§ **Objective**
Only the lines from the start of the data to the line containing "return obj('hinge', bm, 'brass', parent)", both included, should be output, exactly and without pictures.
BEGIN Extracted material
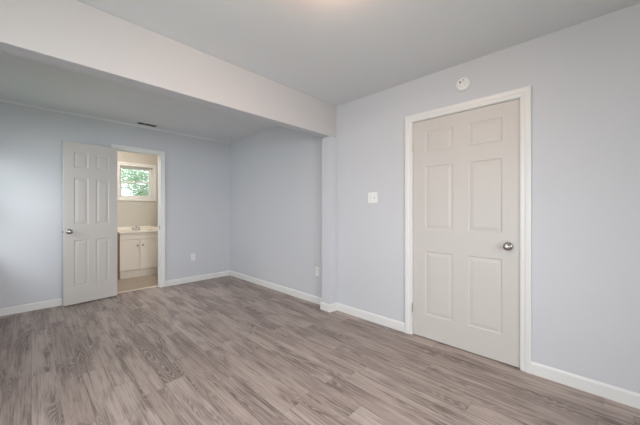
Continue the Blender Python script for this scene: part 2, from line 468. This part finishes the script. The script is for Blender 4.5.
KNOB = [(0.0, 0.062), (0.010, 0.0615), (0.019, 0.059), (0.0255, 0.053), (0.027, 0.046), (0.025, 0.039), (0.019, 0.033), (0.012, 0.029), (0.0105, 0.022), (0.012, 0.016)]
ROSE = [(0.0, 0.016), (0.012, 0.016), (0.022, 0.0145), (0.030, 0.009), (0.0325, 0.003), (0.0325, 0.0)]
def add_knob(parent, x, z, y, direction, squash=1.0):
    m = tr(x, y, z) @ rx(90 if direction < 0 else -90) @ Matrix.Diagonal((1, 1, squash, 1))
    k = obj('knob', lathe(B(), KNOB, 28, m), 'nickel', parent, True)
    obj('rosette', lathe(B(), ROSE, 28, m), 'nickel', k, True)
    return k
def add_hinge(parent, x, z, y, h=0.085):
    bm = lathe(B(), [(0, -h / 2 - 0.003), (0.004, -h / 2 - 0.002), (0.0058, -h / 2), (0.0058, h / 2), (0.004, h / 2 + 0.002), (0, h / 2 + 0.003)], 12, tr(x, y, z))
    for i in (-1, 1): lathe(bm, [(0.0062, i * h / 6 - .0006), (0.0062, i * h / 6 + .0006)], 12, tr(x, y, z))
    return obj('hinge', bm, 'brass', parent)

# closed door: hinged on its far edge, local x runs from the hinge edge to the knob edge
W1, H1, T1 = 0.845, 2.029, 0.035
d1 = thing('door_1', 'closed white six panel door on the long right wall', 'door', (XR + 0.004, 1.2265, 0.008), (0, 0, R(-90)), kind='structure')
rows = [(0.215, 0.808), (1.010, 1.600), (1.728, 1.925)]
# rotated by -90 degrees local x -> world -Y, local +y -> world +X (into the wall)
obj('door_slab', door_slab(W1, H1, T1, [(0.117, 0.365), (0.486, 0.734)], rows), 'door', d1)
add_knob(d1, 0.772, 0.910, 0.0, -1)
for z in (0.250, 1.792): add_hinge(d1, -0.008, z, -0.004)
obj('latch_plate', bx(W1 - 0.0002, W1 + 0.0025, 0.001, 0.03, 0.88, 0.94), 'brass', d1)

# open door to the bathroom, swung almost flat against the back wall
W2, H2 = 0.564, 2.046
ang = 7.0
d2 = thing('door_2', 'white six panel door standing open against the back wall', 'door', (EX0 - 0.009, 4.770, 0.013), (0, 0, R(180 + ang)), kind='structure')
# rotated by 180: local x -> world -X, local +y -> world -Y: so the seen face lies at local y = t
obj('door_slab', door_slab(W2, H2, T1, [(0.095, 0.243), (0.317, 0.465)], rows), 'door', d2)
add_knob(d2, W2 - 0.055, 0.918, T1, 1); add_knob(d2, W2 - 0.055, 0.918, 0.0, -1, 0.85)
obj('latch_bolt', bx(W2 - 0.001, W2 + 0.010, 0.011, 0.024, 0.908, 0.928, bev=0.002), 'nickel', d2)
for z in (0.22, 1.78): add_hinge(d2, 0.0, z, -0.004)

# ---------------------------------------------------------------- windows
def window(name, place, a0, a1, z0, z1, label, depth=0.10, casing_mat='trim', cw=None):
    w = thing(name, label, 'window', kind='structure')
    def pbox(bm, p0, p1, h0, h1, q0, q1):
        A = place(p0, h0, q0); C = place(p1, h1, q1)
        box(bm, min(A[0], C[0]), max(A[0], C[0]), min(A[1], C[1]), max(A[1], C[1]), q0, q1)
    def frame(bm, p0, p1, q0, q1, f, h0, h1):
        pbox(bm, p0, p0 + f, h0, h1, q0, q1); pbox(bm, p1 - f, p1, h0, h1, q0, q1)
        pbox(bm, p0 + f, p1 - f, h0, h1, q0, q0 + f); pbox(bm, p0 + f, p1 - f, h0, h1, q1 - f, q1)
    bm = B(); frame(bm, a0, a1, z0, z1, 0.022, -0.13, -0.075); obj('window_frame', bm, 'trim', w)
    zm = (z0 + z1) / 2
    for (q0, q1, off) in ((z0 + 0.02, zm + 0.018, -0.095), (zm - 0.012, z1 - 0.02, -0.118)):
        bm = B(); frame(bm, a0 + 0.02, a1 - 0.02, q0, q1, 0.026, off - 0.02, off)
        s = obj('sash', bm, 'trim', w)
        bm = B(); pbox(bm, a0 + 0.044, a1 - 0.044, off - 0.012, off - 0.008, q0 + 0.024, q1 - 0.024); obj('pane', bm, 'glass', s)
    c = casing('window_casing', place, a0, a1, z1, label, z0=z0, mat=casing_mat, prof=PROF if cw is None else [(o * cw / CW, h) for o, h in PROF], parent=w)
    return w
window('window_1', lambda a, h, z: (a, BYB - h, z), GX0, GX1, GZ0, GZ1, 'small cream framed sash window above the bathroom vanity', cw=0.062)
window('window_2', lambda a, h, z: (XA + h, a, z), 3.55, 4.45, 0.95, WZ1, 'white sash window in the alcove side wall')
window('window_3', lambda a, h, z: (XL + h, a, z), 0.25, 1.55, WZ0, WZ1, 'white sash window opposite the closed door')
window('window_4', lambda a, h, z: (a, YF + h, z), -0.50, 1.30, WZ0, WZ1, 'wide white sash window behind the viewer')

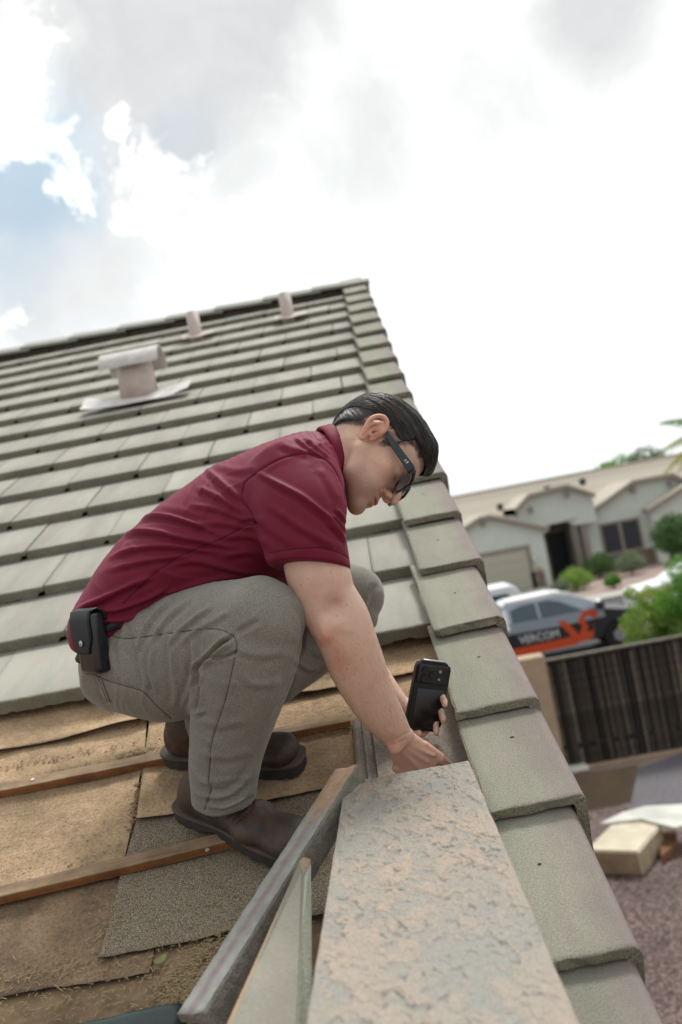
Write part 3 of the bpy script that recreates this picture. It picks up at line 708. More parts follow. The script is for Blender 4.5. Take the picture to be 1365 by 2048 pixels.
# ================================================================== yard, fence, street
FY = on_ground(1170, 1535)[1]
M['fence_wood'] = mat('dark_weathered_picket', (.085, .07, .056), .9, noise_s=[(9, .5)], extra=lambda t, tc_, c: t.n('ShaderNodeVectorMath', operation='MULTIPLY', i_0=c, i_1=t.ramp(rnd(t), [(0, .3), (.6, .8), (1, 1.7)])).outputs[0])
M['fence_rail'] = mat('grey_fence_cap', (.16, .145, .12), .9, noise_s=[(9, .3)])
M['black'] = mat('fence_backing', (.022, .02, .018), .9, noise_s=[(5, .3)])
fence = thing('picket_fence', 'dark weathered fence of narrow uneven pickets across the back of the gravel yard', 'fence', (2.4, FY, 0))
pk = [prism('picket', [(0, 0), (w, 0), (w*.96, h_), (w*.05, h_-.01)], 0, .025) for w, h_ in ((.055, 1.78), (.07, 1.8), (.045, 1.79))]
x = 2.40; i = 0
while x < 8.6:
    put('picket', pk[i % 3], M['fence_wood'], fence, Matrix.Translation((x, FY-.03-random.uniform(0, .03), .03))@Matrix.Rotation(random.uniform(-.012, .012), 4, 'Y'))
    x += (.055, .07, .045)[i % 3]+random.choice((.008, .015, .03, .04)); i += 1
put('fence_backing', box_mesh('fence_backing', 2.40, 8.6, FY, FY+.02, .03, 1.85), M['black'], fence)
put('fence_rail', box_mesh('fence_rail', 2.38, 8.62, FY-.07, FY+.05, 1.86, 1.90, .005), M['fence_rail'], fence)
put('fence_rail', box_mesh('fence_rail', 2.40, 8.6, FY-.045, FY-.005, .35, .43, .005), M['black'], fence)
put('fence_footing', box_mesh('fence_footing', 2.40, 8.6, FY-.10, FY+.05, 0, .05), M['stucco_tan'], fence)
pil = thing('stucco_wall', 'tan stucco wall end pillar where the dark fence begins', 'wall', (1.0, FY, 0))
put('pillar', box_mesh('pillar', 1.84, 2.37, FY-.18, FY+.22, 0, 2.0, .015), M['stucco_tan'], pil)
put('wall_panel', box_mesh('wall_panel', -9, 1.84, FY-.08, FY+.12, 0, 1.9), M['stucco_tan'], pil)
# ---- debris on the gravel
M['foam'] = mat('cream_foam_block', (.52, .47, .36), .9, bump=(20, .006), noise_s=[(4, .15)])
M['foam_side'] = mat('brown_cut_side', (.34, .27, .185), .9, noise_s=[(5, .25)])
M['card'] = mat('brown_cardboard', (.27, .205, .145), .85, noise_s=[(3, .1)])
M['white_sheet'] = mat('pale_sheet', (.55, .55, .50), .8, noise_s=[(3, .1)])
bb = [on_ground(*p, z=.3) for p in ((1170, 1700), (1277, 1703), (1322, 1650), (1285, 1640), (1235, 1636))]
bm = bmesh.new(); top = [bm.verts.new((p[0], p[1], .30)) for p in bb]; low = [bm.verts.new((p[0]+.02, p[1]+.02, .0)) for p in bb]
bm.faces.new(top); bm.faces.new(low[::-1])
for i in range(5): bm.faces.new([top[i], low[i], low[(i+1) % 5], top[(i+1) % 5]]).material_index = 1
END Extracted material
§ **Result of the task**
Continue the Blender Python script for this scene: part 2, from line 468. This part finishes the script. The script is for Blender 4.5.
KNOB = [(0.0, 0.062), (0.010, 0.0615), (0.019, 0.059), (0.0255, 0.053), (0.027, 0.046), (0.025, 0.039), (0.019, 0.033), (0.012, 0.029), (0.0105, 0.022), (0.012, 0.016)]
ROSE = [(0.0, 0.016), (0.012, 0.016), (0.022, 0.0145), (0.030, 0.009), (0.0325, 0.003), (0.0325, 0.0)]
def add_knob(parent, x, z, y, direction, squash=1.0):
    m = tr(x, y, z) @ rx(90 if direction < 0 else -90) @ Matrix.Diagonal((1, 1, squash, 1))
    k = obj('knob', lathe(B(), KNOB, 28, m), 'nickel', parent, True)
    obj('rosette', lathe(B(), ROSE, 28, m), 'nickel', k, True)
    return k
def add_hinge(parent, x, z, y, h=0.085):
    bm = lathe(B(), [(0, -h / 2 - 0.003), (0.004, -h / 2 - 0.002), (0.0058, -h / 2), (0.0058, h / 2), (0.004, h / 2 + 0.002), (0, h / 2 + 0.003)], 12, tr(x, y, z))
    for i in (-1, 1): lathe(bm, [(0.0062, i * h / 6 - .0006), (0.0062, i * h / 6 + .0006)], 12, tr(x, y, z))
    return obj('hinge', bm, 'brass', parent)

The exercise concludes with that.